森田晶子 The Order #4 2020 © Shoko Morita

森田晶子 The Order #2 2020 © Shoko Morita

森田晶子 ホワイトアウト 2020 © Shoko Morita

 顔料や支持体など、独自のアプローチで絵画作品を制作するアーティスト・森田晶子の個展が開催されている。

 森田は1977年富山県生まれ。武蔵野美術大学造形学部映像科を中退後、99年に愛知県立瀬戸窯業高校陶芸専攻科を修了し、2005年にセツモードセミナーを卒業。映像、陶芸、絵画を学んだ森田は、円型やハニカム型などの支持体に陶器の肌のような質感を持った独特な下地をつくり、その下地を引っ掻くことで描かれたモチーフに着彩をする独特の技法で、幻想的な物語を描き出す。
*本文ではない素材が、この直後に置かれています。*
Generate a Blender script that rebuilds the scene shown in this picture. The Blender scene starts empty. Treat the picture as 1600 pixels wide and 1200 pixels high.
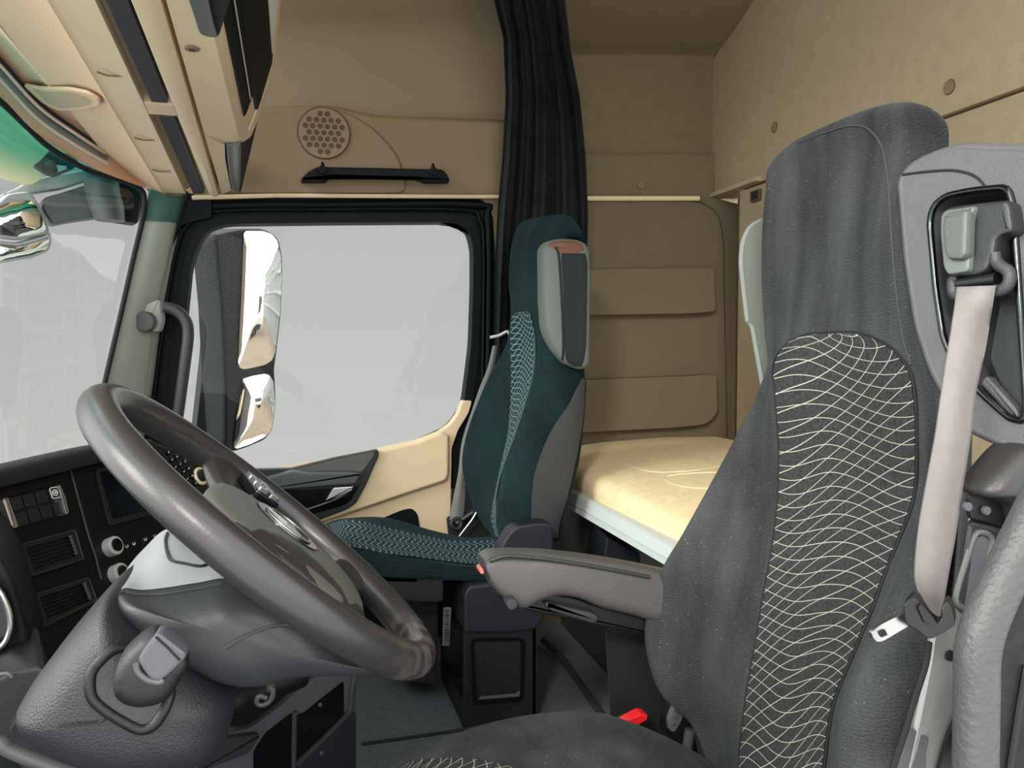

 森田は作品のモチーフについてはコンセプトを立てないいっぽうで、技術的なアプローチに関してはコンセプトを設けており、「線と絵肌を優先させるもの」「色面を優先させるもの」「工芸と美術の間を探るもの」の3つに手法を分割することを試みている。

 本展では、「線と絵肌を優先させるもの」として、着彩に頼ることなく絵肌と線との調和で作品を成立させる「ホワイトアウト」「しにふぃあん と しにふぃえ」「The Order」のシリーズなどを展示。「色面を優先させるもの」として抽象的な画面にステンシルのような技法でモチーフを配した作品を、そして「工芸と美術の間を探るもの」では、桃山・江戸期の日本美術やウィリアム・モリスの業績に見出すことのできるアートとクラフトの融合を参考に、森田が絵画の制作とともに続けている陶芸や刺繍が持つ要素を作品の地に取り入れた「Flow Somewhere」シリーズを発表する。